Monthly cash flow is estimated rent after vacancy and operating expenses, minus the monthly mortgage payment. It is a pre-tax cash-flow estimate, not a full profit forecast.
What is a good rental yield?
It depends on the property, financing, local market and risk. Gross yield is only a quick rent-to-price check; net yield and cash flow usually give a clearer picture because they include expenses.
What is net operating income?
Net operating income, or NOI, is rental income after vacancy and operating expenses, before mortgage payments and tax.

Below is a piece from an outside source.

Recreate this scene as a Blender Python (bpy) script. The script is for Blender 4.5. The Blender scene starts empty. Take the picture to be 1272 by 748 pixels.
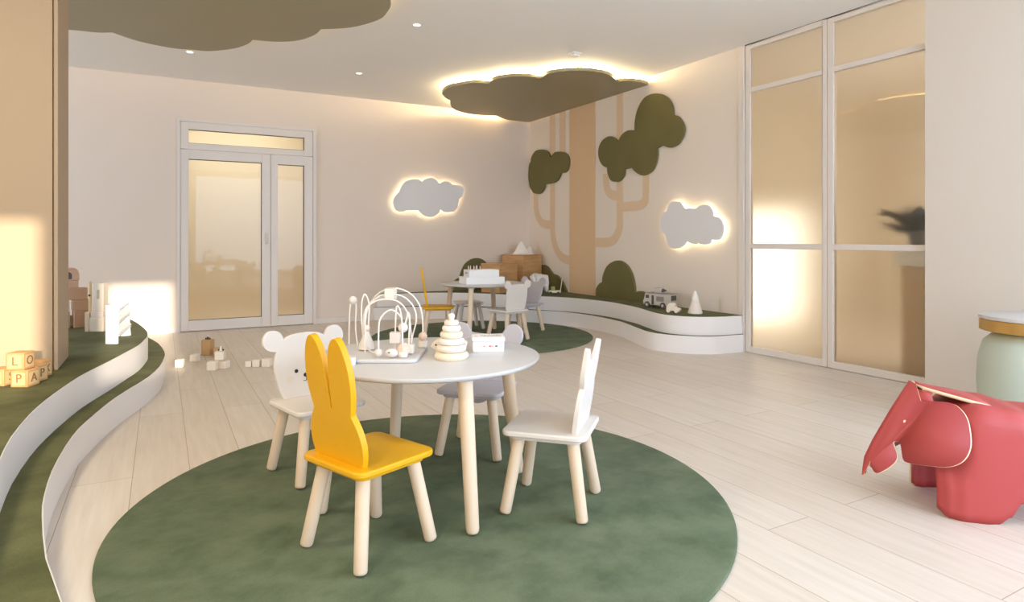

What is cash-on-cash return?
Cash-on-cash return compares estimated annual cash flow with upfront cash needed, such as the down payment, purchase costs and initial repairs. It can be negative if the property needs monthly top-ups.
What does debt service coverage ratio (DSCR) below 1.0 mean?
DSCR below 1.0 means estimated rental income after vacancy and operating expenses does not fully cover the mortgage payment before tax.
Does this include tax?
No. The calculator provides general pre-tax estimates only and does not include income tax, depreciation, capital gains tax or personal tax treatment.
Does this include capital gains?
Only the optional sale projection estimates capital gain before tax. The main monthly cash-flow result does not rely on future sale value.
Should I include building insurance if it is in the service charge, HOA or body corporate fee?
No. If the shared-property fee already includes building insurance, leave the building insurance field at 0 so the same cost is not counted twice.
What is the alternative return assumption?
It is a simple opportunity-cost comparison for what the upfront cash might earn elsewhere. It is only an assumption, not a forecast.
Can I use this calculator outside the United States?
Yes. Region settings change defaults, labels and currency formatting only. They do not create country-specific results or perform exchange-rate conversion.
Is this investment advice?
No. This calculator is a general estimate and is not financial, tax, legal, accounting or investment advice.